The catalog pg_collation describes the available collations, which are essentially mappings from an SQL name to operating system locale categories. See Section 23.2 for more information.

Table 51.12. pg_collation Columns

Column Type

Description

oid oid

Row identifier

collname name

Collation name (unique per namespace and encoding)

collnamespace oid (references pg_namespace.oid)

The OID of the namespace that contains this collation

collowner oid (references pg_authid.oid)

Owner of the collation

collprovider char

Provider of the collation: d = database default, b = builtin, c = libc, i = icu

collisdeterministic bool

Is the collation deterministic?

collencoding int4

Encoding in which the collation is applicable, or -1 if it works for any encoding

collcollate text

LC_COLLATE for this collation object. If the provider is not libc, collcollate is NULL and colllocale is used instead.

collctype text

LC_CTYPE for this collation object. If the provider is not libc, collctype is NULL and colllocale is used instead.

colllocale text

Collation provider locale name for this collation object. If the provider is libc, colllocale is NULL; collcollate and collctype are used instead.

collicurules text

ICU collation rules for this collation object

collversion text

Provider-specific version of the collation. This is recorded when the collation is created and then checked when it is used, to detect changes in the collation definition that could lead to data corruption.
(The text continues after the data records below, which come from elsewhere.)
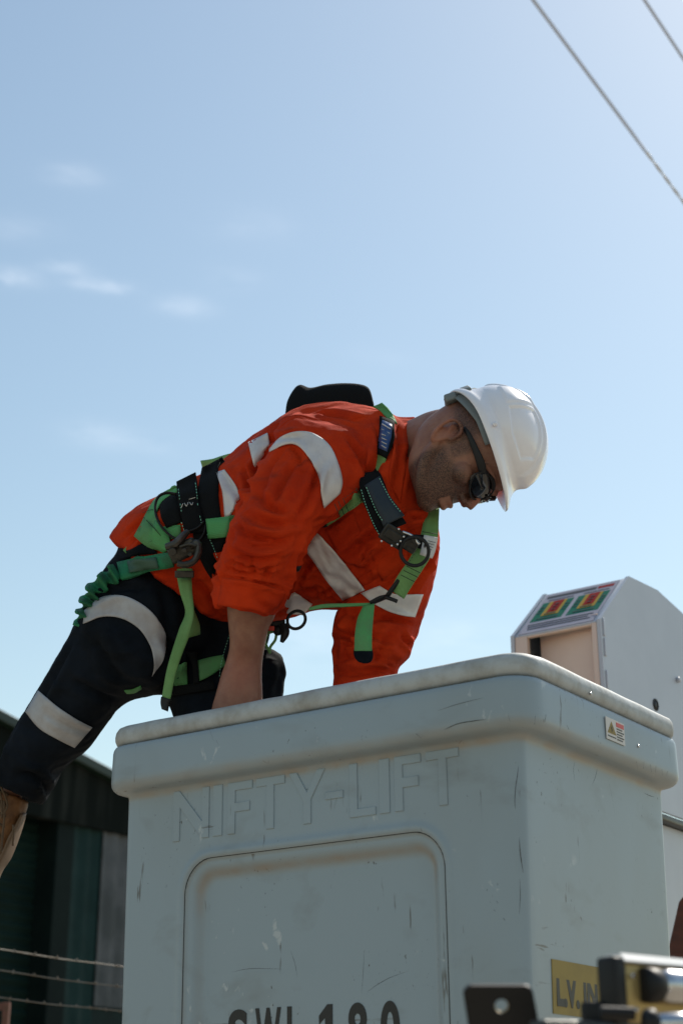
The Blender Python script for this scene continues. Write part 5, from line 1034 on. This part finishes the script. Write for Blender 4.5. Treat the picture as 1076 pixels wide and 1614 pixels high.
# dark oval grommet on the flank and green bit
add('side_grommet', *ell(P(468, 886, 2.84), RTC*.010, FWC*.008, UPC*.019, 18), M_blackp, har)
strap([(460, 866), (466, 872), (470, 880)], [(456, 872), (460, 880), (464, 886)], M_green, off=.008)
# back pad
pad = sil([(451, 655, 470, 700, 3.02, .03), (455, 638, 476, 700, 3.03, .045), (467, 619, 490, 700, 3.04, .055), (476, 614, 500, 700, 3.04, .055), (490, 618, 510, 700, 3.04, .05), (515, 613, 530, 700, 3.04, .05), (545, 611, 550, 700, 3.04, .05), (572, 614, 572, 700, 3.03, .05), (582, 620, 580, 700, 3.02, .045), (589, 641, 586, 700, 3.0, .03)], 28, p=.6)
add('back_pad', *pad, M_black, har)
# small green loops on the lower back
add('strap', *ribbon([(316, 726, 319, 737, 3.1, 3.1), (335, 723, 331, 735, 3.1, 3.1), (350, 718, 345, 728, 3.08, 3.08), (365, 714, 362, 722, 3.07, 3.07)], .003, 16), M_olive, har)
strap([(322, 735), (336, 728), (350, 720)], [(330, 744), (342, 736), (354, 728)], M_black, off=.004)
# ---- tool belt bits under the belly
tl = add('belt_clip', *merge([boxf(P(432, 984, 2.97), nrm(RTC*.98+UPC*.15), FWC, UPC, -.020, .022, -.008, .008, -.006, .006, .002), tube3([P(447, 985, 2.96), P(449, 998, 2.96), P(444, 1012, 2.96)], [.010, .009, .004], 10, 14), ell(P(438, 994, 2.965), RTC*.010, FWC*.006, UPC*.010)]), M_blackp, har, smooth='auto')
add('d_ring', *torus(P(467, 977, 2.93), nrm(FWC+RTC*.2), nrm(UPC*.8+RTC), .0165, .0032, 32, 10, 1.15), M_blackp, har)
add('red_gate', *boxf(P(426, 990, 2.955), RTC, FWC, UPC, -.008, .008, -.004, .004, -.005, .004, .001), M_red, har, smooth='auto')
add('accessory_cord', *merge([tube3([P(a, b, 2.97) for a, b in p_], .0028, 8, 20) for p_ in ([(421, 998), (434, 996), (434, 1008), (426, 1020), (425, 1030)], [(421, 999), (418, 1012), (424, 1026)])]), M_olive, har)
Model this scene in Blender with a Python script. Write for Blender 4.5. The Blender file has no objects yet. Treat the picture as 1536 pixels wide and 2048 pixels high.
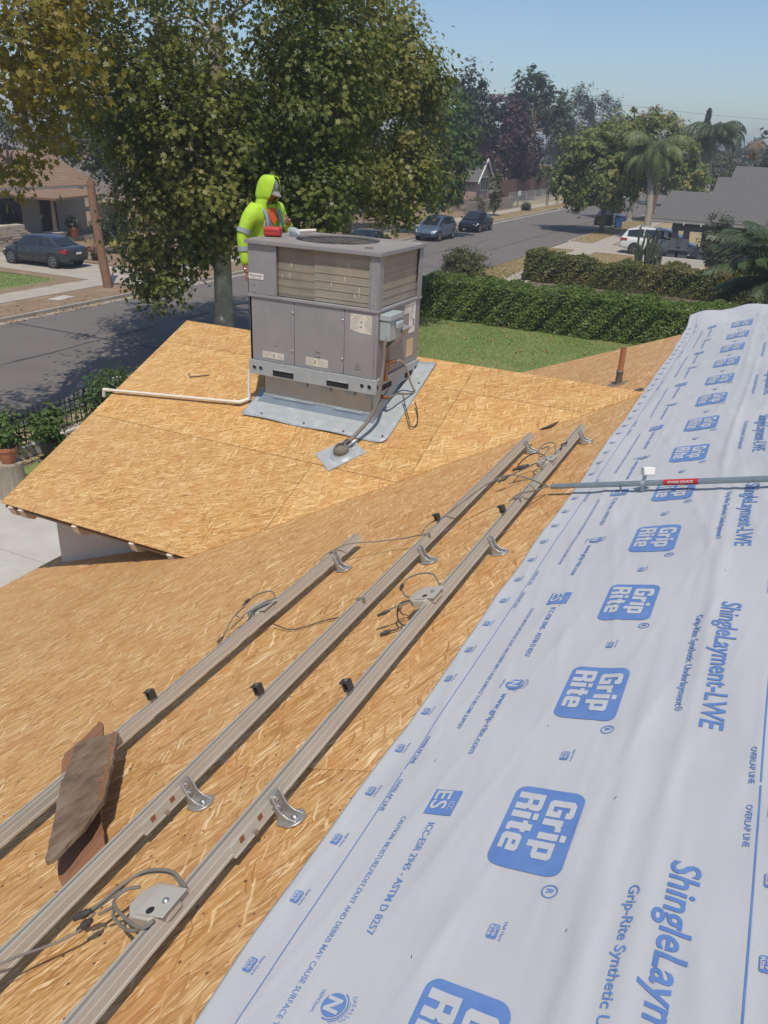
import bpy, bmesh, math, random
import numpy as np
from mathutils import Vector, Matrix

sc = bpy.context.scene
COL = sc.collection
rng = np.random.default_rng(7)
random.seed(7)

# ------------------------------------------------------------------ camera
# world: X runs along the roof rails away from the camera, Y to the street on the left, Z up, street level 0
cam_d = bpy.data.cameras.new('camera')
cam = bpy.data.objects.new('camera', cam_d)
COL.objects.link(cam)
sc.camera = cam
cr = Vector((0.43789707, -0.8981241, 0.04024005))
cu = Vector((0.36363446, 0.21787639, 0.90570407))
cf = Vector((0.822202, 0.38197249, -0.4219963))
CM = Matrix.Identity(4)
for i in range(3):
    CM[i][0], CM[i][1], CM[i][2] = cr[i], cu[i], -cf[i]
CM[2][3] = 6.3
cam.matrix_world = CM
cam_d.sensor_fit = 'VERTICAL'
cam_d.sensor_height = 24.0
cam_d.lens = 24.0 * 1596.57 / 2048.0
cam_d.clip_start = 0.05
cam_d.clip_end = 3000.0

# ------------------------------------------------------------------ sky and sun
SUN = Vector((-0.42, -0.20, 1.0)).normalized()
el = math.asin(SUN.z)
world = bpy.data.worlds.new('World')
sc.world = world
world.use_nodes = True
wn = world.node_tree
bg = wn.nodes['Background']
sky = wn.nodes.new('ShaderNodeTexSky')
sky.sky_type = 'NISHITA'
sky.sun_disc = False
sky.sun_elevation = el
sky.sun_rotation = math.atan2(SUN.x, SUN.y)
sky.altitude = 100
sky.air_density = 1.0
sky.dust_density = 1.0
sky.ozone_density = 5.0
wn.links.new(sky.outputs[0], bg.inputs[0])
bg.inputs[1].default_value = 0.13
sd = bpy.data.lights.new('sun', 'SUN')
sd.energy = 3.8
sd.angle = math.radians(0.53)
sd.color = (1.0, 0.94, 0.85)
so = bpy.data.objects.new('sun', sd)
COL.objects.link(so)
so.rotation_euler = SUN.to_track_quat('Z', 'Y').to_euler()
so.location = (0, 0, 60)

sc.render.engine = 'CYCLES'
sc.view_settings.view_transform = 'Standard'
sc.view_settings.look = 'None'
sc.view_settings.gamma = 1.0
sc.view_settings.exposure = -0.04
sc.cycles.max_bounces = 6
sc.cycles.diffuse_bounces = 3
sc.cycles.glossy_bounces = 3
sc.cycles.transmission_bounces = 5
sc.cycles.transparent_max_bounces = 12

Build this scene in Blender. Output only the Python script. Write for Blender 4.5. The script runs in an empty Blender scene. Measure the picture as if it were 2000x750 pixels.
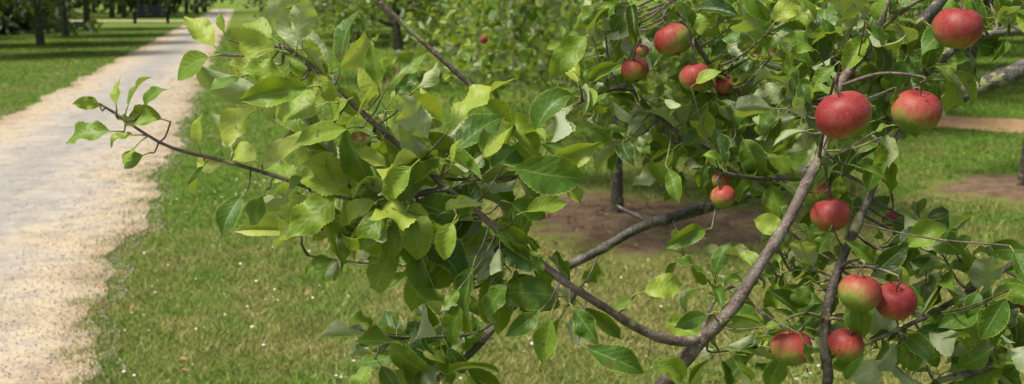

Note that the unique key on this catalog is (collname, collencoding, collnamespace) not just (collname, collnamespace). PostgreSQL generally ignores all collations that do not have collencoding equal to either the current database's encoding or -1, and creation of new entries with the same name as an entry with collencoding = -1 is forbidden. Therefore it is sufficient to use a qualified SQL name (schema.name) to identify a collation, even though this is not unique according to the catalog definition. The reason for defining the catalog this way is that initdb fills it in at cluster initialization time with entries for all locales available on the system, so it must be able to hold entries for all encodings that might ever be used in the cluster.

In the template0 database, it could be useful to create collations whose encoding does not match the database encoding, since they could match the encodings of databases later cloned from template0. This would currently have to be done manually.